REQUIREMENTS: What follows is a listing; restate every line of it word for word.

COLLECTED MATERIAL:
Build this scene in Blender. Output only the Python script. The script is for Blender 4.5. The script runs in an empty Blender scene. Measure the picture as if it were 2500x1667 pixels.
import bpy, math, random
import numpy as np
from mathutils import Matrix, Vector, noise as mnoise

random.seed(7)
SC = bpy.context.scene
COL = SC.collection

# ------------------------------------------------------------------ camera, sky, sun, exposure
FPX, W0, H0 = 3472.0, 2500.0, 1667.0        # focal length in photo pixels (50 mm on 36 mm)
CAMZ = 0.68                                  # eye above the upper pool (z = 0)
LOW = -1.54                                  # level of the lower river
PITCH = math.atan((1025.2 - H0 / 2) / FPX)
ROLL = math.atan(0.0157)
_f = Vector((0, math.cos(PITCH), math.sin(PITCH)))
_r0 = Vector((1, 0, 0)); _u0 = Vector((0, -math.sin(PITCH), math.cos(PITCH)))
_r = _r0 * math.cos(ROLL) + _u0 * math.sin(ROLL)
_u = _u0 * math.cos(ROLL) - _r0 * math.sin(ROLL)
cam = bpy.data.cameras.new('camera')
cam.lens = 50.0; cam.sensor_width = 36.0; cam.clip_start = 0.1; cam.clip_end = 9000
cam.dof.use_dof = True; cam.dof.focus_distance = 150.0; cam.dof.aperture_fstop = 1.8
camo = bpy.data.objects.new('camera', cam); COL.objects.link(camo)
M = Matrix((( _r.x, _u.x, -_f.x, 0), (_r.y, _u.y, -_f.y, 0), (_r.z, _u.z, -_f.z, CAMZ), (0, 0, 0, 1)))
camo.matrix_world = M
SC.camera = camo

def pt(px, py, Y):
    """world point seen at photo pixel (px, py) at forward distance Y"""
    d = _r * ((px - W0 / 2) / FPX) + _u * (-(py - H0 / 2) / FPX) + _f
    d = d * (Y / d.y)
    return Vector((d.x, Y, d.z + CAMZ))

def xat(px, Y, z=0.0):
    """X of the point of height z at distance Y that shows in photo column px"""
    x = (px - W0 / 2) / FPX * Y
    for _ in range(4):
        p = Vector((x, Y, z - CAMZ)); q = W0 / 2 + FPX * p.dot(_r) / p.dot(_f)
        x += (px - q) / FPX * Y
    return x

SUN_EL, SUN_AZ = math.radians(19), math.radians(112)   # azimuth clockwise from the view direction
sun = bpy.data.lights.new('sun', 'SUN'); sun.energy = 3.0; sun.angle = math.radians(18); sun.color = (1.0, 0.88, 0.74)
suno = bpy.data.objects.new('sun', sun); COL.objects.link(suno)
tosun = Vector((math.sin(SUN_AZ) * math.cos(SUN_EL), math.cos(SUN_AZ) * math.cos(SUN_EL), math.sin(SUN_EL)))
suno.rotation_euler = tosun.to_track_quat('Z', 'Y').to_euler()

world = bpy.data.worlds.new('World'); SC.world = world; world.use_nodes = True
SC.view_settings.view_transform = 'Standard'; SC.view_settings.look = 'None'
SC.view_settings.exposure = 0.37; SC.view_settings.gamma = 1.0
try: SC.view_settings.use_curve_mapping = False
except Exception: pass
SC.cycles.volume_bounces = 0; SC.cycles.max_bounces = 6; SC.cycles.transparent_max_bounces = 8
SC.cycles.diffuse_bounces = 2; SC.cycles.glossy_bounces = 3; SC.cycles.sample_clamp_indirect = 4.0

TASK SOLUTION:
Build this scene in Blender. Output only the Python script. The script is for Blender 4.5. The script runs in an empty Blender scene. Measure the picture as if it were 2500x1667 pixels.
import bpy, math, random
import numpy as np
from mathutils import Matrix, Vector, noise as mnoise

random.seed(7)
SC = bpy.context.scene
COL = SC.collection

# ------------------------------------------------------------------ camera, sky, sun, exposure
FPX, W0, H0 = 3472.0, 2500.0, 1667.0        # focal length in photo pixels (50 mm on 36 mm)
CAMZ = 0.68                                  # eye above the upper pool (z = 0)
LOW = -1.54                                  # level of the lower river
PITCH = math.atan((1025.2 - H0 / 2) / FPX)
ROLL = math.atan(0.0157)
_f = Vector((0, math.cos(PITCH), math.sin(PITCH)))
_r0 = Vector((1, 0, 0)); _u0 = Vector((0, -math.sin(PITCH), math.cos(PITCH)))
_r = _r0 * math.cos(ROLL) + _u0 * math.sin(ROLL)
_u = _u0 * math.cos(ROLL) - _r0 * math.sin(ROLL)
cam = bpy.data.cameras.new('camera')
cam.lens = 50.0; cam.sensor_width = 36.0; cam.clip_start = 0.1; cam.clip_end = 9000
cam.dof.use_dof = True; cam.dof.focus_distance = 150.0; cam.dof.aperture_fstop = 1.8
camo = bpy.data.objects.new('camera', cam); COL.objects.link(camo)
M = Matrix((( _r.x, _u.x, -_f.x, 0), (_r.y, _u.y, -_f.y, 0), (_r.z, _u.z, -_f.z, CAMZ), (0, 0, 0, 1)))
camo.matrix_world = M
SC.camera = camo

def pt(px, py, Y):
    """world point seen at photo pixel (px, py) at forward distance Y"""
    d = _r * ((px - W0 / 2) / FPX) + _u * (-(py - H0 / 2) / FPX) + _f
    d = d * (Y / d.y)
    return Vector((d.x, Y, d.z + CAMZ))

def xat(px, Y, z=0.0):
    """X of the point of height z at distance Y that shows in photo column px"""
    x = (px - W0 / 2) / FPX * Y
    for _ in range(4):
        p = Vector((x, Y, z - CAMZ)); q = W0 / 2 + FPX * p.dot(_r) / p.dot(_f)
        x += (px - q) / FPX * Y
    return x

SUN_EL, SUN_AZ = math.radians(19), math.radians(112)   # azimuth clockwise from the view direction
sun = bpy.data.lights.new('sun', 'SUN'); sun.energy = 3.0; sun.angle = math.radians(18); sun.color = (1.0, 0.88, 0.74)
suno = bpy.data.objects.new('sun', sun); COL.objects.link(suno)
tosun = Vector((math.sin(SUN_AZ) * math.cos(SUN_EL), math.cos(SUN_AZ) * math.cos(SUN_EL), math.sin(SUN_EL)))
suno.rotation_euler = tosun.to_track_quat('Z', 'Y').to_euler()

world = bpy.data.worlds.new('World'); SC.world = world; world.use_nodes = True
SC.view_settings.view_transform = 'Standard'; SC.view_settings.look = 'None'
SC.view_settings.exposure = 0.37; SC.view_settings.gamma = 1.0
try: SC.view_settings.use_curve_mapping = False
except Exception: pass
SC.cycles.volume_bounces = 0; SC.cycles.max_bounces = 6; SC.cycles.transparent_max_bounces = 8
SC.cycles.diffuse_bounces = 2; SC.cycles.glossy_bounces = 3; SC.cycles.sample_clamp_indirect = 4.0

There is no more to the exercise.